Ruben,
>> SNAT
>> This target is only valid in the nat table, in the POSTROUTING
>> chain. It specifies that the source address of the packet should be
>> modified (and all future packets in this connection will also be mangled),
>> and rules should cease being examined. It takes one type of option:
>>
>> --to-source ipaddr[-ipaddr][:port-port]
>> which can specify a single new source IP address, an
>> inclusive range of IP addresses, and optionally, a port range (which is
>> only valid if the rule also speci‐ fies -p tcp or -p udp). If no port
>> range is specified, then source ports below 512 will be mapped to other
>> ports below 512: those between 512 and 1023 inclu‐ sive will be mapped to
>> ports below 1024, and other ports will be mapped to 1024 or above. Where
>> possible, no port alteration will
>>
>> In Kernels up to 2.6.10, you can add several --to-source
>> options. For those kernels, if you specify more than one source address,
>> either via an address range or multiple --to-source options, a simple
>> round-robin (one after another in cycle) takes place between these
>> addresses. Later Kernels (>= 2.6.11-rc1) don’t have the ability to NAT to
>> multiple ranges anymore.
>>
>> --random
>> If option --random is used then port mapping will be
>> randomized (kernel >= 2.6.21).
>>
>
> WIth newer kernels it is indeed impossible to specify multiple --to-source
> directives. However, in your diagram you used 1.1.2.2 - 1.1.2.6. This is
> a "nice" range for which support still is present. So unless your set of ip
> addresses you want to use for SNAT'ing the traffic isn't a nice range, then
> the SNAT feature of iptables/netfilter will do the trick just fine.
>
Please re-read man page, "In Kernels up to 2.6.10, you can add several
--to-source", in newer kernels you can't. In my example I talking about
1 range, but I need to use multiple ranges...

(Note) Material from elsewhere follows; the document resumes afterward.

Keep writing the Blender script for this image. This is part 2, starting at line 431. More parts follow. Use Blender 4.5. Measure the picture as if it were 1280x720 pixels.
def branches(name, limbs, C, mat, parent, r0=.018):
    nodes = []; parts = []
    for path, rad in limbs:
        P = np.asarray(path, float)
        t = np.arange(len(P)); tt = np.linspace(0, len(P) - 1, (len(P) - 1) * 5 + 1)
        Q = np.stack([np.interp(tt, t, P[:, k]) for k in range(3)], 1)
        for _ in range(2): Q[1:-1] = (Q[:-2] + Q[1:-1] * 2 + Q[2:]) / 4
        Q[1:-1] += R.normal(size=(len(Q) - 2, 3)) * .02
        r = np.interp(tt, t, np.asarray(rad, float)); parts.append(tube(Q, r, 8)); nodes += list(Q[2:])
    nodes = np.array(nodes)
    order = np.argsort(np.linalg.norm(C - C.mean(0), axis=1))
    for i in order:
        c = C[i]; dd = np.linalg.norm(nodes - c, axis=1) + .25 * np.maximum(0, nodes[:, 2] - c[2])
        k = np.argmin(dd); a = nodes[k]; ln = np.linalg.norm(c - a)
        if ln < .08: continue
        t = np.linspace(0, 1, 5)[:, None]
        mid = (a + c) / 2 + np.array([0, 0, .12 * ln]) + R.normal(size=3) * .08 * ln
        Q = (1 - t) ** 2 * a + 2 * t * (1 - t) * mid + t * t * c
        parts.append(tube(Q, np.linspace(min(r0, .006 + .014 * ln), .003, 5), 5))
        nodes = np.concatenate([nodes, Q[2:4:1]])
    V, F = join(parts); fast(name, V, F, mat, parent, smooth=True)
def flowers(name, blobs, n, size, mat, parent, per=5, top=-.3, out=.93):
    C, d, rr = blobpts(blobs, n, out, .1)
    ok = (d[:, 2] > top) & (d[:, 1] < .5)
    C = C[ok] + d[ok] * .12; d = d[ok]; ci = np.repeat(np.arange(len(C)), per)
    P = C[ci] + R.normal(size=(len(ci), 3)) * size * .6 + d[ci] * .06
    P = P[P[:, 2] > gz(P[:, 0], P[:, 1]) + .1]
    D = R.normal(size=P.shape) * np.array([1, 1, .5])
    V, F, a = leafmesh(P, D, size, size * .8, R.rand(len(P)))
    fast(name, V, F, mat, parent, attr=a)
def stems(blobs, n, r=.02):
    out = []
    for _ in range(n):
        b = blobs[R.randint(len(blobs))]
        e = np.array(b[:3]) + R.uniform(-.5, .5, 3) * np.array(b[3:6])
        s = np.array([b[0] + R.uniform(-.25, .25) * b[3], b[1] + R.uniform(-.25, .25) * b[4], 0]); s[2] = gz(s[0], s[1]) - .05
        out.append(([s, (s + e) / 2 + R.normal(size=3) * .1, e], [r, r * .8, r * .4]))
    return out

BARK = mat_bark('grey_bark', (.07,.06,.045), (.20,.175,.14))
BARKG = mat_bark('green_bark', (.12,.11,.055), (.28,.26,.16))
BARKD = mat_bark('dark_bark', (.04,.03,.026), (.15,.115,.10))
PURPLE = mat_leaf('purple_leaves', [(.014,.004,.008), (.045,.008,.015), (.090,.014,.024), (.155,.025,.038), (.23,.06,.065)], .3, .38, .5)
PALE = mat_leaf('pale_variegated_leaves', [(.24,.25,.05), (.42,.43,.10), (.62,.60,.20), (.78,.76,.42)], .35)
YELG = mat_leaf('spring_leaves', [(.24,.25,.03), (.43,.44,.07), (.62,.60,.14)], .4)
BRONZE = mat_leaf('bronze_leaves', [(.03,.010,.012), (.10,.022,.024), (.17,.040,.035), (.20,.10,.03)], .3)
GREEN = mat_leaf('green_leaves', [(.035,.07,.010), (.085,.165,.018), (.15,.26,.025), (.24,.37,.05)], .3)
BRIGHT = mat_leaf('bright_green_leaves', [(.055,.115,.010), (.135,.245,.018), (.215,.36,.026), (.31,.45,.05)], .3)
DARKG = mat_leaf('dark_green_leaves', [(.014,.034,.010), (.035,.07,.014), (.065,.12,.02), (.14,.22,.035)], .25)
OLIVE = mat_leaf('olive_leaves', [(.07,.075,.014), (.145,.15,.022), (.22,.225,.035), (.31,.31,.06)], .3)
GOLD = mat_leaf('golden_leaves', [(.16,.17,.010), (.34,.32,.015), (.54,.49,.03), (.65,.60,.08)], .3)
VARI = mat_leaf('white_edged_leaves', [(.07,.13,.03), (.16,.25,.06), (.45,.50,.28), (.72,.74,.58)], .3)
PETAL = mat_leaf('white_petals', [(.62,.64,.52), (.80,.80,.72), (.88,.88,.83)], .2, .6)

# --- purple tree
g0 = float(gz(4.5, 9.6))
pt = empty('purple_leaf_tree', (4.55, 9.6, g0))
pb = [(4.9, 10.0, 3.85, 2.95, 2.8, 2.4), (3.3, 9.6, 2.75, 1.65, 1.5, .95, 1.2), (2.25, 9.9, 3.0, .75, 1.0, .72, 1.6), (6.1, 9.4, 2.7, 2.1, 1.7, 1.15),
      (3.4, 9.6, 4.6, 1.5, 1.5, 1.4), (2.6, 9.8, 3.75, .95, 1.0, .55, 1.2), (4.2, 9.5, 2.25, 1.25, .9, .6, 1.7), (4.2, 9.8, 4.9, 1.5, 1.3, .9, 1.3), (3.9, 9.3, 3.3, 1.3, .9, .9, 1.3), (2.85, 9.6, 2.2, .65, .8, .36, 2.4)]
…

Seems that Eric Spiteri (thanks to him) has the best idea, I've test it
and it's doing the job :
iptables -t nat -A POSTROUTING -m statistic --mode nth --every 3
--packet 0 -j SNAT --to-source 1.1.1.1
iptables -t nat -A POSTROUTING -m statistic --mode nth --every 3
--packet 1 -j SNAT --to-source 1.1.1.2
iptables -t nat -A POSTROUTING -m statistic --mode nth --every 3
--packet 2 -j SNAT --to-source 1.1.1.3
But ! I do a tcpdump on a server "on the internet", and 5 telnet from an
internal client, and the client ips saw by the "internet server" are :
1.1.1.1
1.1.1.2
1.1.1.3
10.0.0.10 (the real client ip)
1.1.1.1
So, the round-robin pass in the default gateway sometimes...
Graeme Fowler is right, it's an iptables problem, not LVS.